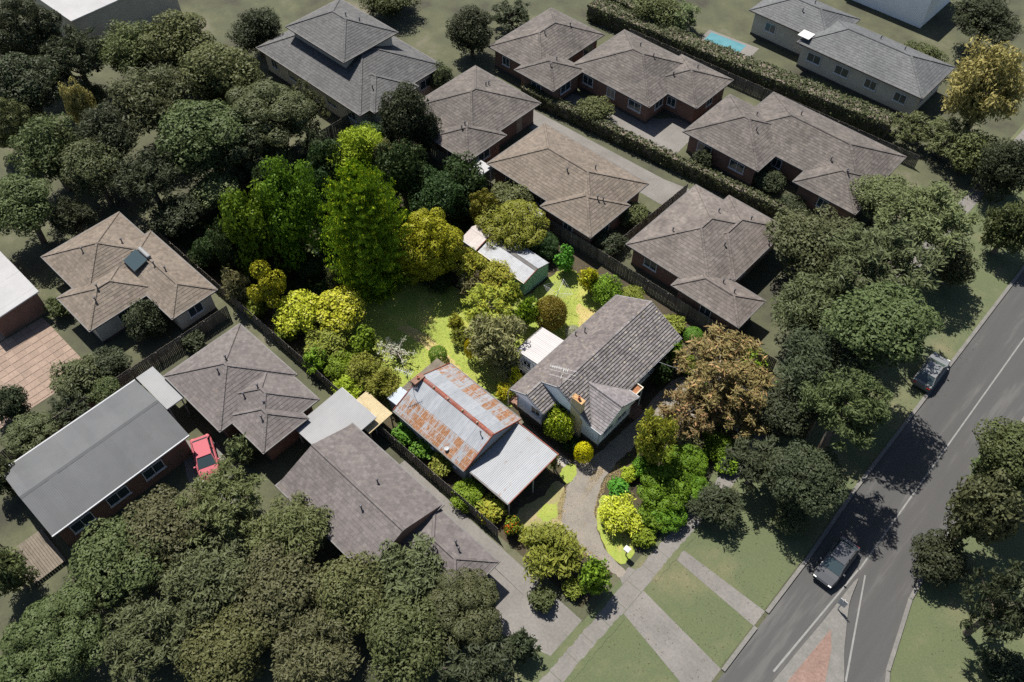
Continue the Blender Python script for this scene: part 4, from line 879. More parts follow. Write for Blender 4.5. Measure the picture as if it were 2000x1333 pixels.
skillion('patio_cover', 'bright translucent patio cover against the brown unit wall', 'patio', -18.2, -16.0, 12.1, 14.2, (2.3, 2.4), 'metal_white_roof', 'trim_white', 119, 'x', posts=True)
skillion('patio_cover', 'little white patio roof in front of the large brown unit', 'patio', -9.6, -7.4, 10.9, 12.9, (2.3, 2.4), 'metal_white_roof', 'trim_white', 120, 'x', posts=True)

SH = thing('solar_heater', 'dark rooftop water heater with pale tank on the brown house roof', 'heater', (-30.2, -18.4, 4.0))
m = MB(); m.bar((-31.2, -18.2, 4.02), (-29.4, -18.2, 4.02), .42, .42); m.build('tank', 'metal_pale_roof', SH, bevel=.15)
m = MB(); m.add([(-31.3, -18.5, 3.98), (-29.3, -18.5, 3.98), (-29.3, -20.0, 3.55), (-31.3, -20.0, 3.55), (-31.3, -18.5, 4.08), (-29.3, -18.5, 4.08), (-29.3, -20.0, 3.65), (-31.3, -20.0, 3.65)], [(3, 2, 1, 0), (4, 5, 6, 7), (0, 1, 5, 4), (1, 2, 6, 5), (2, 3, 7, 6), (3, 0, 4, 7)]); m.build('panel', 'glass', SH)
# ------------------------------------------------------------------ fences
def fence(label, pts, h=1.65, seed=1, mat='paling'):
    rnd = random.Random(seed); f = thing('paling_fence', label, 'fence', (*pts[0], 0))
    for a, b in zip(pts, pts[1:]):
        a, b = Vector((*a, 0)), Vector((*b, 0)); L = (b - a).length; d = (b - a).normalized(); n = Vector((-d.y, d.x, 0)); bays = max(1, round(L / 2.4))
        for k in range(bays):
            p0, p1 = a + d * (L * k / bays), a + d * (L * (k + 1) / bays); m = MB(); c = int((p1 - p0).length / .15)
            for i in range(c):
                q = p0 + d * ((p1 - p0).length * i / c); q2 = q + d * .135; z = h + rnd.uniform(-.03, .03); o = n * (.02 + .012 * (i % 2)); e = n * .016
                m.add([q + o, q2 + o, q2 + o + e, q + o + e] + [v + Vector((0, 0, z)) for v in (q + o, q2 + o, q2 + o + e, q + o + e)], [(4, 5, 6, 7), (0, 1, 5, 4), (1, 2, 6, 5), (2, 3, 7, 6), (3, 0, 4, 7)])
            stuff(m.build('palings', mat, f))
            for zz in (.4, 1.3): r = MB(); r.bar(p0 + Vector((0, 0, zz)) - n * .0, p1 + Vector((0, 0, zz)) - n * .0, .036, .08); r.build('rail', mat, f)
            po = MB(); po.box(p0.x - .05, p0.x + .05, p0.y - .05, p0.y + .05, 0, h - .1); po.build('post', mat, f)
    return f
fence('grey paling fence along the left side of the garden', [(-34.6, -15.0), (12.5, -15.0)], seed=1)
fence('grey paling fence across the back of the garden behind the dark trees', [(-34.8, -14.9), (-34.8, 12.4)], seed=2)
fence('grey paling fence along the right side of the garden behind the sheds', [(-34.6, 12.6), (19.5, 13.5)], seed=3)
fence('weathered paling fence beside the terracotta court', [(-22.0, -38.5), (-21.6, -26.0), (-21.4, -16.0)], seed=4)
fence('paling fence between the two brown units', [(0.0, 14.2), (0.2, 27.0)], seed=5)
fence('paling fence dividing the upper units from the tall hedge', [(-22, 45.4), (16, 47.6)], seed=6)

# ------------------------------------------------------------------ cars
def car(label, loc, rz, paint, seed):
    c = thing('parked_car' if paint != 'car_dark' else 'car', label, 'car', (0, 0, 0))
    st = [(-2.15, .30, .62, .80), (-2.05, .28, .88, .86), (-1.2, .26, .96, .88), (-.2, .26, .97, .89), (.75, .26, .97, .89), (1.5, .27, .86, .87), (2.05, .30, .70, .80), (2.18, .36, .58, .70)]
    b = MB(); ns = 0
    for x, zb, zt, hw in st:      # body sections, rounded shoulders
        b.v += [(x, -hw * .92, zb), (x, -hw, zb + .18), (x, -hw, zt - .12), (x, -hw * .9, zt), (x, hw * .9, zt), (x, hw, zt - .12), (x, hw, zb + .18), (x, hw * .92, zb)]
    for i in range(len(st) - 1):
        for k in range(8): b.f.append((i * 8 + k, i * 8 + (k + 1) % 8, (i + 1) * 8 + (k + 1) % 8, (i + 1) * 8 + k))
    b.f += [tuple(range(7, -1, -1)), tuple(range((len(st) - 1) * 8, len(st) * 8))]
    b.build('body', paint, c, bevel=.03)
    g = MB(); lo = [(-1.75, .74), (1.05, .74)]; z0, z1 = .95, 1.42
    g.add([(-1.80, -.76, z0), (1.10, -.76, z0), (1.10, .76, z0), (-1.80, .76, z0), (-1.25, -.60, z1 - .012), (.30, -.60, z1 - .012), (.30, .60, z1 - .012), (-1.25, .60, z1 - .012)], [(4, 5, 6, 7), (0, 1, 5, 4), (1, 2, 6, 5), (2, 3, 7, 6), (3, 0, 4, 7)]); g.build('glasshouse', 'glass', c)
    r = MB(); r.box(-1.28, .33, -.62, .62, z1 - .01, z1 + .035); r.build('cabin_roof', paint, c, bevel=.03)
    for s in (-1, 1):
        for xa, za, xb, zb in ((1.12, .955, .31, z1), (-1.82, .955, -1.27, z1), (-.45, .955, -.45, z1)):
            p = MB(); p.bar((xa, s * .772, za), (xb, s * .612, zb), .07, .05); p.build('pillar', paint, c)
        h = MB(); h.box(2.02, 2.16, s * .62 - .13, s * .62 + .13, .56, .68); h.build('headlight', 'lamp_lens', c, bevel=.02)
        h = MB(); h.box(-2.17, -2.06, s * .62 - .13, s * .62 + .13, .62, .76); h.build('tail_light', 'tail_lens', c, bevel=.02)
        mi = MB(); mi.box(.72, .86, s * .98 - .08, s * .98 + .08, .92, 1.04); mi.build('mirror', paint, c, bevel=.02)
        for x in (-1.32, 1.35):
            w = MB(); w.tube([(x, s * .70, .31), (x, s * .90, .31)], .31, 16); wo = w.build('wheel', 'rubber', c)
            w = MB(); w.tube([(x, s * .895, .31), (x, s * .912, .31)], .19, 12); w.build('rim', 'aluminium', wo)
    c.location = loc; c.rotation_euler.z = rz; return c
car('coral red car parked beside the grey metal house', (-9.9, -26.55, .01), R(-22), 'car_coral', 1)
car('silver car parked at the kerb under the street gums', (30.0, 22.7, .0), R(91), 'car_silver', 2)
car('dark car driving on the road toward the traffic island', (32.9, 1.0, .01), R(-90), 'car_dark', 3)
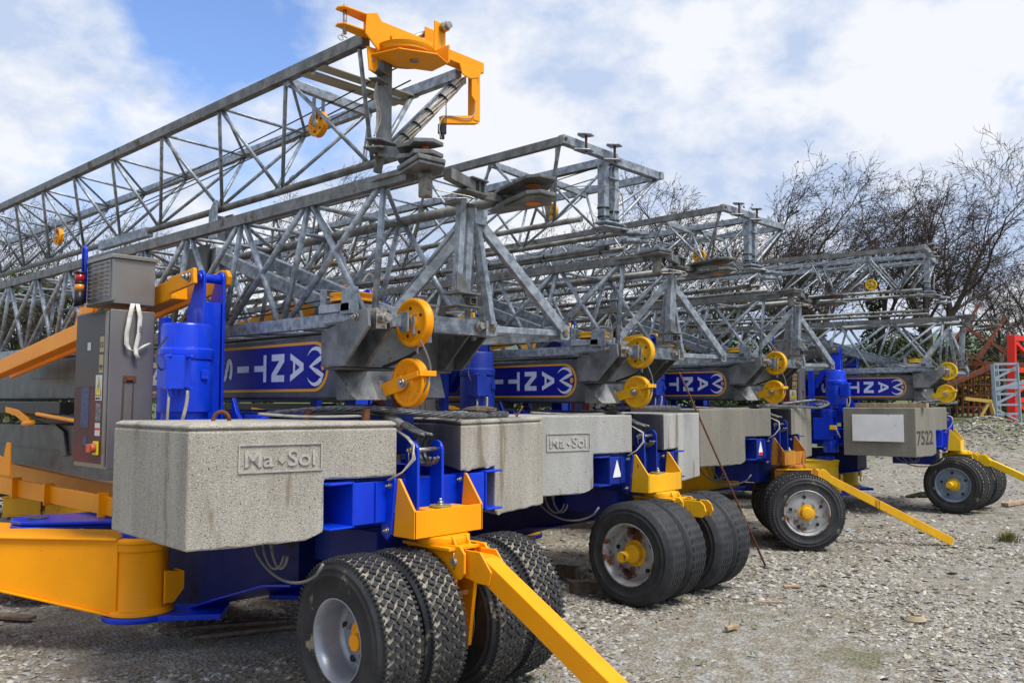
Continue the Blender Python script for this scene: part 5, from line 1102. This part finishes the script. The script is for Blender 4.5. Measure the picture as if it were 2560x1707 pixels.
# ================================================================ GROUND
def ground_mat():
    m = bpy.data.materials.new('yard_gravel_and_field'); m.use_nodes = True; t = m.node_tree; b = t.nodes['Principled BSDF']; b.inputs['Roughness'].default_value = .95
    tcn = N(t, 'ShaderNodeTexCoord'); P = tcn.outputs['Object']
    def noise(sc_, det=5.0, ro=.6): n = N(t, 'ShaderNodeTexNoise', Scale=sc_, Detail=det, Roughness=ro); t.links.new(P, n.inputs['Vector']); return n.outputs[0]
    def ramp(src, stops):
        r = N(t, 'ShaderNodeValToRGB'); e = r.color_ramp.elements
        e[0].position, e[0].color = stops[0][0], (*stops[0][1], 1); e[1].position, e[1].color = stops[-1][0], (*stops[-1][1], 1)
        for p, c in stops[1:-1]: x = e.new(p); x.color = (*c, 1)
        t.links.new(src, r.inputs[0]); return r.outputs[0]
    def mix(f, a, c):
        x = N(t, 'ShaderNodeMixRGB'); t.links.new(f, x.inputs[0]); t.links.new(a, x.inputs[1]); t.links.new(c, x.inputs[2]); return x.outputs[0]
    v = N(t, 'ShaderNodeTexVoronoi', Scale=32.0); t.links.new(P, v.inputs['Vector'])
    hs = ramp(v.outputs['Color'], [(0, (.10, .09, .07)), (.35, (.25, .235, .20)), (.6, (.36, .34, .29)), (.85, (.28, .285, .285)), (1, (.52, .50, .46))])
    v2 = N(t, 'ShaderNodeTexVoronoi', Scale=95.0); t.links.new(P, v2.inputs['Vector'])
    fine = ramp(v2.outputs['Color'], [(0, (.10, .085, .06)), (.5, (.21, .18, .13)), (1, (.36, .33, .27))])
    grav = mix(ramp(noise(6), [(.42, (0, 0, 0)), (.58, (1, 1, 1))]), hs, fine)
    mud = ramp(noise(14), [(.3, (.125, .088, .050)), (.7, (.215, .165, .10))])
    col = mix(ramp(noise(.55, 6), [(.54, (0, 0, 0)), (.70, (.7, .7, .7))]), grav, mud)
    moss = ramp(noise(20), [(.35, (.065, .072, .018)), (.7, (.145, .14, .045))])
    col = mix(ramp(noise(1.3, 7, .65), [(.55, (0, 0, 0)), (.66, (.6, .6, .6))]), col, moss)
    # green field beyond the yard: distance from the camera position, a property of the place (yard edge)
    sx = N(t, 'ShaderNodeVectorMath', operation='LENGTH'); t.links.new(P, sx.inputs[0])
    ed = N(t, 'ShaderNodeMath', operation='ADD'); t.links.new(sx.outputs['Value'], ed.inputs[0]); nn = N(t, 'ShaderNodeMath', operation='MULTIPLY'); nn.inputs[1].default_value = 6; t.links.new(noise(.3), nn.inputs[0]); t.links.new(nn.outputs[0], ed.inputs[1])
    mr = N(t, 'ShaderNodeMapRange'); mr.inputs[1].default_value = 33; mr.inputs[2].default_value = 37; t.links.new(ed.outputs[0], mr.inputs[0])
    field = ramp(noise(2), [(.3, (.06, .09, .022)), (.7, (.11, .13, .04))])
    col = mix(mr.outputs[0], col, field); t.links.new(col, b.inputs['Base Color'])
    bn = N(t, 'ShaderNodeBump', Strength=.9, Distance=.02); t.links.new(v.outputs['Distance'], bn.inputs['Height'])
    bn2 = N(t, 'ShaderNodeBump', Strength=.6, Distance=.008); t.links.new(v2.outputs['Distance'], bn2.inputs['Height']); t.links.new(bn.outputs[0], bn2.inputs['Normal']); t.links.new(bn2.outputs[0], b.inputs['Normal'])
    return m
def gz(x, y):
    d = math.hypot(x, y); f = min(1, max(0, (d-2)/3))
    h = mnoise.noise(Vector((x*.5, y*.5, 0)))*.02+mnoise.noise(Vector((x*2.1, y*2.1, 4)))*.010
    if d > 31: h += min(1.0, (d-31)*.12)
    if d > 60: h += (d-60)*.012
    return h*f-.006
b = MB(); rings = [0.0]; r_ = .6
while r_ < 1500: rings.append(r_); r_ = r_*1.035+.02
na = 240; vs = [(0, 0, gz(0, 0))]
for r_ in rings[1:]:
    for k in range(na): a = 2*math.pi*k/na; x, y = r_*math.cos(a), r_*math.sin(a); vs.append((x, y, gz(x, y)))
fs = [(0, 1+k, 1+(k+1) % na) for k in range(na)]
for i in range(len(rings)-2):
    for k in range(na): fs.append((1+i*na+k, 1+(i+1)*na+k, 1+(i+1)*na+(k+1) % na, 1+i*na+(k+1) % na))
b.add(vs, fs, True); gr = b.build('ground', ground_mat()); tag(gr, kind='structure')
# loose stones
def stones(name, n, dist, smin, smax, seed, center=None, zf=None, flat=.45):
    rg = random.Random(seed); V = []; Fc = []
    octa = [(1, 0, 0), (.3, .95, 0), (-.8, .6, 0), (-.9, -.5, 0), (.1, -1, 0), (.1, .1, 1), (-.1, 0, -1)]
    for _ in range(n):
        x, y = dist(rg); z = (zf or gz)(x, y); s_ = smin+(smax-smin)*rg.random()**2.2; a = rg.uniform(0, 6.28); ca, sa = math.cos(a), math.sin(a); k = len(V)
        sy = rg.uniform(.55, 1); sz = rg.uniform(flat*.6, flat*1.2); tx, ty = rg.gauss(0, .25), rg.gauss(0, .25)
        for (px, py, pz_) in octa:
            px, py, pz_ = px*s_*rg.uniform(.75, 1.2), py*s_*sy*rg.uniform(.75, 1.2), pz_*s_*sz
            pz2 = pz_+px*tx+py*ty; V.append((x+px*ca-py*sa, y+px*sa+py*ca, z+s_*sz*.12+pz2))
        for i in range(5): Fc.append((k+i, k+(i+1) % 5, k+5)); Fc.append((k+(i+1) % 5, k+i, k+6))
    me = bpy.data.meshes.new(name); me.from_pydata(V, [], Fc); me.materials.append(M['stone']); o = bpy.data.objects.new(name, me); sc.collection.objects.link(o); return o
def dens(rg):
    while True:
        az = rg.uniform(-.60, .60); d = 2.9*(14/2.9)**rg.random()
        p = FW*math.cos(az)*d+RT*math.sin(az)*d
        nn = mnoise.noise(Vector((p.x*.45, p.y*.45, 9)))+.4*mnoise.noise(Vector((p.x*1.5, p.y*1.5, 2)))
        if rg.random() < .50+nn*1.7: return p.x, p.y
g1 = stones('gravel', 90000, dens, .004, .036, 3); tag(g1, 'loose grey and buff broken stone covering the yard', 'gravel', kind='stuff')
def densbig(rg):
    while True:
        x, y = dens(rg)
        if mnoise.noise(Vector((x*.35, y*.35, 31))) > -.12: return x, y
g3 = stones('gravel', 9000, densbig, .018, .048, 13); tag(g3, 'larger flat pale stone chips scattered over the yard', 'gravel', kind='stuff')
def densfar(rg):
    az = rg.uniform(-.62, .62); d = 9+19*rg.random(); p = FW*math.cos(az)*d+RT*math.sin(az)*d; return p.x, p.y
g2 = stones('gravel', 20000, densfar, .012, .06, 5); tag(g2, 'coarser loose stone farther across the yard', 'gravel', kind='stuff')
# gravel heap at the right
hc = at(2490, 1120, fwd=29); hx, hy = hc.x, hc.y
def heapz(x, y):
    dx, dy = x-hx, y-hy; u = dx*RT.x+dy*RT.y; v = dx*FW.x+dy*FW.y; r2 = (u/3.2)**2+(v/2.4)**2
    return max(-.1, 1.30*math.exp(-r2*1.1)+.22*mnoise.noise(Vector((x*1.6, y*1.6, 0)))*math.exp(-r2))
b = MB(); n = 50; vs = []
for i in range(n+1):
    for j in range(n+1):
        u, v = (i/n-.5)*12, (j/n-.5)*9; x, y = hx+RT.x*u+FW.x*v, hy+RT.y*u+FW.y*v; vs.append((x, y, heapz(x, y)-.06))
b.add(vs, [(i*(n+1)+j, (i+1)*(n+1)+j, (i+1)*(n+1)+j+1, i*(n+1)+j+1) for i in range(n) for j in range(n)], True)
b.build('gravel_heap', gr.data.materials[0]); tag(bpy.context.scene.objects['gravel_heap'], 'low heap of grey spoil and stone at the right edge of the yard', 'heap')
def dh(rg): u, v = rg.gauss(0, 1.9), rg.gauss(0, 1.4); return hx+RT.x*u+FW.x*v, hy+RT.y*u+FW.y*v
h2 = stones('heap_stones', 4500, dh, .02, .09, 8, zf=lambda x, y: heapz(x, y)-.05); h2.parent = bpy.context.scene.objects['gravel_heap']; tag(h2, kind='stuff')
# puddle
b = MB(); q_ = at(2310, 1238, z=0); b.add([(q_.x+.55*math.cos(a)*(1+.3*math.sin(3*a)), q_.y+.28*math.sin(a)*(1+.25*math.cos(2*a)), .022) for a in [R(x) for x in range(0, 360, 15)]], [tuple(range(24))]); pd = b.build('puddle', mat('water', (.03, .03, .03), .03)); tag(pd, kind='structure')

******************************

For each line above that contains the word "script", copy that line.

# Solution for this exercise
Continue the Blender Python script for this scene: part 4, from line 879. More parts follow. Write for Blender 4.5. Measure the picture as if it were 2000x1333 pixels.
Continue the Blender Python script for this scene: part 5, from line 1102. This part finishes the script. The script is for Blender 4.5. Measure the picture as if it were 2560x1707 pixels.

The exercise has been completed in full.